Cuentan las crónicas que una lluvia de sapos se desató el otro día sobre el municipio vallisoletano de Wamba, localidad cuya toponimia se debe al rey godo que fue coronado allí, pero enterrado en Toledo. Dicen los científicos que este tipo de fenómenos recibe el nombre de forteanos, en honor del investigador estadounidense Charles Fort, que comenzó a estudiar asuntos aparentemente inexplicables de la Naturaleza. En realidad, tenemos escasa memoria o hemos leído muy poco, porque ya la Biblia hablaba de las plagas o lluvia de langostas sobre las tierras egipcias como maldición de Yahvé al Faraón para que liberara al pueblo de Israel. Si uno lo piensa detenidamente, lo mejor que puede pasarnos es que lluevan sapos… Así acostumbramos a tragárnoslos sin miramientos ni remilgos. Otra cosa son las culebras, cuya mitología entronca la serpiente y es bicha maldita. La mayor herencia machista de la civilización occidental es su comparación con la mujer.

Pero volvamos al sapo, que trae más cuenta. Siempre me identifiqué con él o, si acaso, la rana. Tendría mucho que ver Gustavo, el reportero más dicharachero de Barrio Sésamo, que salía con una gabardina y un micrófono. Quizás ahí residieran mis ganas de hacerme periodista o locutor. Luego se quitaba ambas piezas y un sombrero gastado que usaba, para quedarse desnudo y verde ante la pantalla. Y causaba tanta extrañeza como las ranas cuando crían pelo. Después llegaron las ancas y la evolución del paladar. Lo que de pequeño no gusta, de mayor se vuelve manjar exquisito. En cambio, el sapo no tiene nada. Si acaso, su canto. Un canto nocturno… “Tú te sabes feo/ feo y contrahecho/ por eso de noche tu fealdad ocultas…” decía la zamba de Los Chalchaleros. Hay que ser argentino para cantar a un sapo. Y, sin embargo, tienen más razón que nunca… Pues todos nos sentimos alguna vez sapito o rana del charcón.
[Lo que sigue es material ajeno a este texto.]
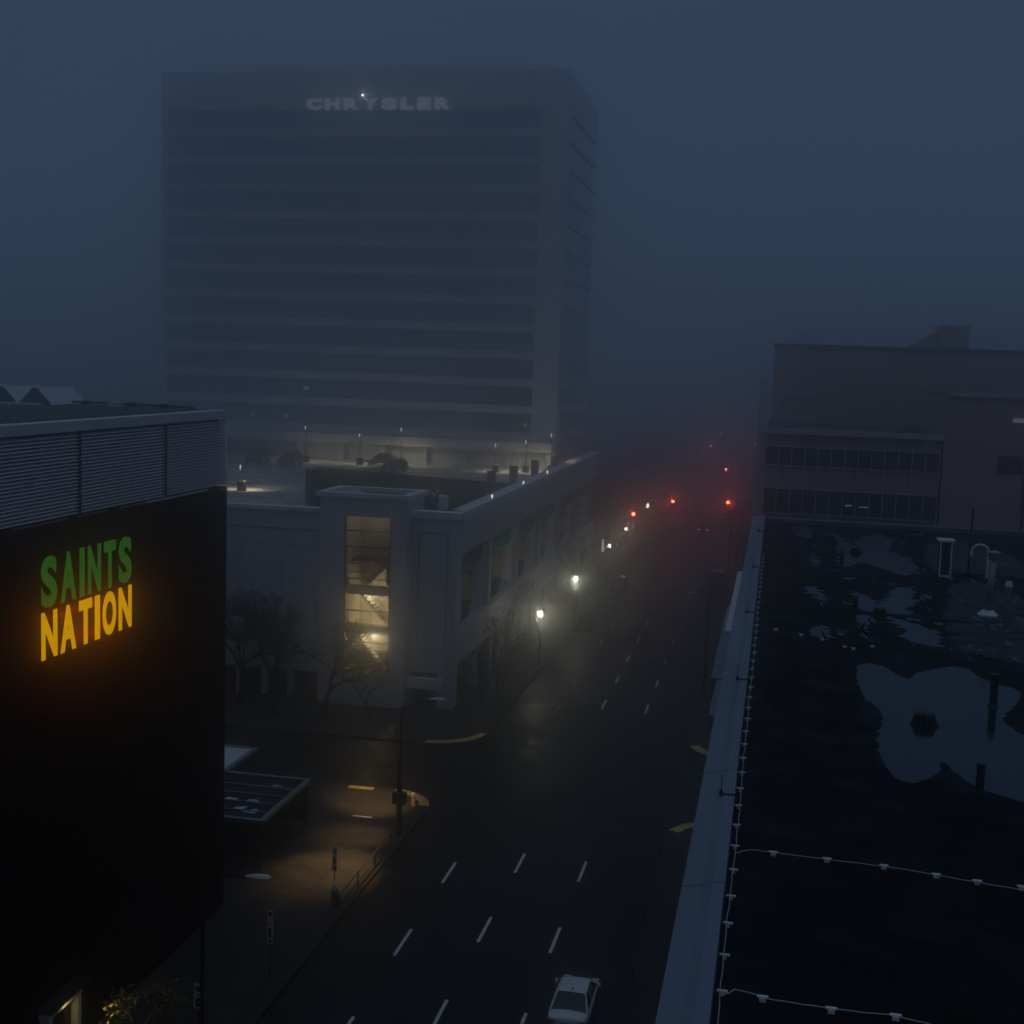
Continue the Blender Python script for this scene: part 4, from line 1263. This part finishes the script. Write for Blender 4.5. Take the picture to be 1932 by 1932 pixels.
    for sx in (-1, 1):
        for sy in (-wb, wb):
            wbm = MB().tube((sx * (hw - .2), sy, .32), (sx * (hw + .005), sy, .32), .32, .32, 20)
            wh = wbm.build("wheel", M_tyre, D)
            MB().tube((sx * (hw + .006), sy, .32), (sx * (hw + .016), sy, .32), .21, .19, 14).build("rim", M_rim, wh)
        MB().box(sx * hw * .98 - .12 if sx < 0 else hw * .98, sx * hw * .98 if sx < 0 else hw * .98 + .12, y3 - .35, y3 - .2, zt - .02, zt + .12).build("mirror", paint, D)
        MB().box(sx * .72 * hw - .16, sx * .72 * hw + .16, hl - .2, hl - .03, .55, .66).build("headlight", M_lampglass, D)
        MB().box(sx * .74 * hw - .14, sx * .74 * hw + .14, -hl - .005, -hl + .12, .62, .76).build("taillight", tail or M_tail, D)
    MB().box(-.26, .26, -hl - .012, -hl + .05, .6, .72).build("number_plate", M_sign_white, D)
    MB().box(-hw * .8, hw * .8, -hl - .02, -hl + .1, .3, .4).build("bumper", M_black if paint is not M_car_white else M_car_white, D)
    D.location = loc
    D.rotation_euler = (0, 0, rz)
    return D


car("white_car", "white saloon car driving away in the nearest lanes", "car", (-7.2, 53.75, 0.004), 0.0, M_car_white, 4.4, 1.78, 1.45)
E_tl = emit("dim_tail_lamp", (1.0, 0.35, 0.3), 1.6)
GC = "dark cars along the left kerb"
car("parked_car", "black car parked at the left kerb beside the nearest glowing lamp", "car", (-18.6, 136.0, 0.004), 0.0, M_car_dark, 4.6, 1.85, 1.6, "suv", GC)
car("parked_car", "dark car parked at the left kerb beyond the second glowing lamp", "car", (-18.2, 162.5, 0.004), 0.0, M_car_dark, 4.7, 1.9, 1.75, "suv", GC)
car("moving_car", "dark car in the middle lanes before the red signals", "car", (-11.4, 226.0, 0.004), 0.0, M_car_dark, 4.8, 1.9, 1.7, "suv", "hazy cars waiting at the far junction", E_tl)
car("moving_car", "faint dark car left of the one in the middle lanes", "car", (-17.2, 239, 0.004), 0.0, M_car_dark, 4.5, 1.8, 1.5, "sedan", "hazy cars waiting at the far junction", E_tl)
car("dark_van", "dark boxy van at the right kerb beside a utility pole", "van", (-6.4, 167.5, 0.004), 0.0, M_car_dark, 5.0, 1.95, 2.4, "van")
car("deck_car", "dark car on the garage deck, leftmost of the pair with bright glints", "car", (-61.5, 151, DZ + 0.005), R(180), M_car_dark, 4.6, 1.85, 1.6, "suv", "cars on the garage roof deck")
car("deck_car", "dark car on the garage deck, right one of the pair with bright glints", "car", (-57.0, 150, DZ + 0.005), R(180), M_car_dark, 4.6, 1.85, 1.6, "suv", "cars on the garage roof deck")
car("deck_car", "grey car parked across the deck before the rear wall, right of the pair", "car", (-47.6, 157, DZ + 0.005), R(90), M_car_grey, 4.4, 1.8, 1.5, "sedan", "cars on the garage roof deck")
car("deck_car", "dark small car by the ramp wall in the middle of the deck", "car", (-43.5, 148, DZ + 0.005), R(160), M_car_dark, 4.0, 1.7, 1.5, "suv", "cars on the garage roof deck")

# ------------------------------------------------------------------ pole signs, shelters and small street things
def pole_sign(x, y, top, lb, plates, w=0.3):
    D = thing("parking_sign", lb, "sign", (x, y, KZ), "stacked parking signs on posts")
    MB().tube((x, y + .05, KZ), (x, y + .05, top + 0.05), 0.03, 0.03, 6).build("post", M_black, D)
    z = top
    for (kind, h) in plates:
        pm_ = {"ring": M_sign_white, "text": M_sign_white, "frame": M_sign_white, "green": M_sign_green}[kind]
        p = MB().box(x - w / 2, x + w / 2, y, y + 0.02, z - h, z).build("plate", pm_, D)
        if kind == "ring":
            MB().tube((x, y - .004, z - h * .42), (x, y - .001, z - h * .42), w * .36, w * .36, 18).build("symbol", M_sign_black, p)
            MB().box(x - w * .4, x + w * .4, y - .004, y - .001, z - h * .95, z - h * .88).build("arrow", M_sign_red, p)
        elif kind == "text":
            MB().box(x - w * .4, x + w * .4, y - .004, y - .001, z - h * .42, z - h * .2).box(x - w * .4, x + w * .1, y - .004, y - .001, z - h * .8, z - h * .6).build("arrow", M_sign_red, p)
        elif kind == "frame":
            MB().box(x - w * .32, x + w * .32, y - .004, y - .001, z - h * .9, z - h * .1).build("symbol", M_sign_black, p)
        else:
            MB().box(x - w * .4, x + w * .4, y - .004, y - .001, z - h * .6, z - h * .35).build("arrow", M_sign_black, p)
        z -= h + 0.03


pole_sign(-20.8, 53.1, 3.3, "tall stack of parking plates facing the camera, standing left of the white road dashes", (("ring", .42), ("text", .3), ("frame", .5), ("ring", .26)), 0.27)
pole_sign(-21.2, 63.0, 2.5, "dim stack of parking plates against the amber lit pavement", (("ring", .4), ("frame", .45), ("frame", .3)), 0.26)
pole_sign(-21.4, 47.0, 2.7, "stack of parking plates right of the amber-lit shrub", (("ring", .5), ("frame", .5)), 0.34)
pole_sign(-21.2, 101.5, 2.35, "pale parking plates on the pavement before the garage canopy", (("ring", .4), ("frame", .6)), 0.36)
pole_sign(-21.3, 106, 3.4, "small square plate among the leafy street trees", (("frame", .45),), 0.42)


def shelter(lb, x0, x1, y0, y1, z, glassy):
    D = thing("bus_shelter", lb, "shelter", ((x0 + x1) / 2, (y0 + y1) / 2, KZ), "flat roofed shelters beside the black building")
    for (x, y) in ((x0 + .2, y0 + .2), (x1 - .2, y0 + .2), (x0 + .2, y1 - .2), (x1 - .2, y1 - .2)):
        MB().box(x - .07, x + .07, y - .07, y + .07, KZ, z - .2).build("post", M_black, D)
    fr = MB().box(x0, x1, y0, y0 + .3, z - .2, z).box(x0, x1, y1 - .3, y1, z - .2, z).box(x0, x0 + .3, y0 + .3, y1 - .3, z - .2, z).box(x1 - .3, x1, y0 + .3, y1 - .3, z - .2, z)
    fr.build("roof_frame", M_galv, D)
    if glassy:
        y = y0 + 1.4
        while y < y1 - .8:
            MB().box(x0 + .3, x1 - .3, y, y + .1, z - .16, z - .03).build("rafter", M_galv, D)
            y += 1.35
        MB().box(x0 + .3, x1 - .3, y0 + .3, y1 - .3, z - .1, z - .09).build("roof_glass", M_water, D)
        rr = random.Random(9)
        for k in range(9):
            x, y = rr.uniform(x0 + .6, x1 - 1.4), rr.uniform(y0 + .6, y1 - 1)
            MB().prism([(x, y), (x + rr.uniform(.3, 1.1), y + rr.uniform(-.1, .2)), (x + rr.uniform(.3, 1.0), y + rr.uniform(.2, .7)), (x + .05, y + rr.uniform(.2, .5))], z - .088, z - .084 + k * .0006).build("pale_patch", M_roof_light if k % 2 else M_garage2, D)  # small pale patches scattered over the glass roof
    else:
        MB().box(x0 + .3, x1 - .3, y0 + .3, y1 - .3, z - .12, z - .05).build("roof_sheet", M_garage2, D)
    MB().box(x0 + .3, x1 - .3, y1 - .25, y1 - .22, .5, z - .4).build("rear_glass", M_glass_dark, D)
    MB().box(x0 + .8, x1 - .8, y1 - .8, y1 - .35, .5, .56).build("bench", M_black, D)


shelter("shelter with a glass roof of dark rafters, nearer the lit pavement", -31.3, -25.7, 64.4, 71.9, 3.0, True)
shelter("shelter with a plain pale sheet roof, farther behind the black building", -38, -31.0, 69.5, 76.8, 3.0, False)

D = thing("fire_hydrant", "small pale-topped hydrant with a yellow body at the near street corner", "hydrant", (-20.9, 77.1, KZ))
MB().tube((-20.9, 77.1, KZ), (-20.9, 77.1, 0.75), 0.13, 0.11, 12).build("barrel", M_yellow_line, D)
MB().sphere((-20.9, 77.1, 0.86), 0.14, 12, 8).tube((-20.9, 77.1, 0.72), (-20.9, 77.1, 0.78), 0.17, 0.17, 12).build("bonnet", M_sign_white, D)
MB().tube((-20.9, 77.1, 0.6), (-20.66, 77.1, 0.6), 0.07, 0.07, 10).build("outlet", M_sign_white, D)
D = thing("mail_box", "squat black pillar box at the near street corner, right of the lit pavement", "box", (-20.6, 61.4, KZ))
MB().box(-20.75, -20.45, 61.2, 61.5, KZ, 1.0).build("cabinet", M_black, D, bevel=0.04)
MB().tube((-20.6, 61.35, 1.0), (-20.6, 61.35, 1.3), 0.14, 0.12, 10).build("meter_head", M_white_metal, D)
D = thing("guard_rail", "low black double rail along the kerb of the lit pavement", "railing", (-20.2, 65, KZ))
b = MB()
for z in (0.45, 0.95):
    b.tube((-20.2, 60.8, z), (-20.2, 70, z), 0.035, 0.035, 6)
b.build("rail", M_black, D)
for y in (60.9, 63.9, 66.9, 69.9):
    MB().tube((-20.2, y, KZ), (-20.2, y, 1.0), 0.04, 0.04, 6).build("rail_post", M_black, D)
for i, (x, y, lb) in enumerate(((-5.75, 72.8, "farthest of the dim slatted posts along the right kerb"), (-5.75, 63.8, "middle of the dim slatted posts along the right kerb"), (-5.6, 57.2, "nearest of the dim slatted posts along the right kerb"))):
    x += 0.55
    D = thing("kerb_marker", lb, "post", (x, y, KZ), "dim slatted posts along the right kerb")
    MB().tube((x, y, KZ), (x, y, 1.5), 0.05, 0.05, 8).build("post", M_black, D)
    MB().box(x - .12, x + .12, y - .05, y - .03, 0.8, 1.45).build("plate", M_galv, D)
D = thing("notice_board", "pink-lit board beyond the dark parked car on the left pavement", "board", (-19.4 - 1.1, 172, KZ))
MB().box(-21.3, -19.9 - 0.1, 172, 172.12, 1.2, 2.4).build("panel", M_pink, D)
MB().box(-21.2, -21.1, 172.02, 172.1, KZ, 1.2).box(-20.3, -20.2, 172.02, 172.1, KZ, 1.2).build("leg", M_black, D)
D = thing("street_banner", "pale hazy hanging board left of the leftmost red signal", "board", (-22.6, 207, KZ))
MB().box(-24.0, -21.6, 207, 207.15, 4.0, 5.1).build("panel", M_garage2, D)
MB().tube((-21.5, 207.1, KZ), (-21.5, 207.1, 5.4), 0.07, 0.06, 8).build("post", M_black, D)
D = thing("lit_totem", "narrow upright glowing panel below the hazy board on the left pavement", "sign", (-22.3, 178, KZ))
MB().box(-22.65, -22.35, 178, 178.1, 2.4, 4.1).build("panel", E_panel, D)
MB().box(-22.8, -22.2, 178.11, 178.3, KZ, 4.6).build("housing", M_black, D)
D = thing("manhole_cover", "round dark manhole cover between the lane dashes", "cover", (-12.7, 131, 0.004))
MB().tube((-12.7, 131.0, 0.004), (-12.7, 131.0, 0.012), 0.38, 0.38, 20).build("lid", M_black, D)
Son esas veces en que sueñas con el príncipe o la princesa que acerque sus labios y rompa el hechizo para pensar que no es verdad lo que estás sufriendo. Pero yo me quedo con mi sapo sonoro, grotesco trovero, ojos saltones, viscoso… En esta sociedad de guapos, los feos también tenemos derechos y reconocimientos. Ciertamente, vi mujeres y hombres bellísimos por fuera pero podridos y secos por dentro. Y es entonces cuando la fealdad irradia y sale por los poros de la piel hasta volverlos sucios y desagradables. Sensu contrario, aprecié a personas que se consideraban feas y no sabían que la verdad de su vida brillaba en los ojos igual que un zafiro guardado. Y te cautivan y subyugan porque la belleza es fuerza interior de un alma a quien todo un Dios prisión ha sido… El cuerpo dejará, no su cuidado, escribía Quevedo, que era patizambo y tampoco se veía bien al espejo. Pero la vida me lo ha demostrado. Hay más belleza en la Epístola a los Corintios que en toda la vanidad humana. Por eso alegra que lluevan sapos, locura eterna de todo poeta. Sapo cancionero, “¿no sabes acaso que la luna es fría/ porque dio su sangre para las estrellas?”. Sólo una zamba argentina podía darse cuenta de tanta belleza.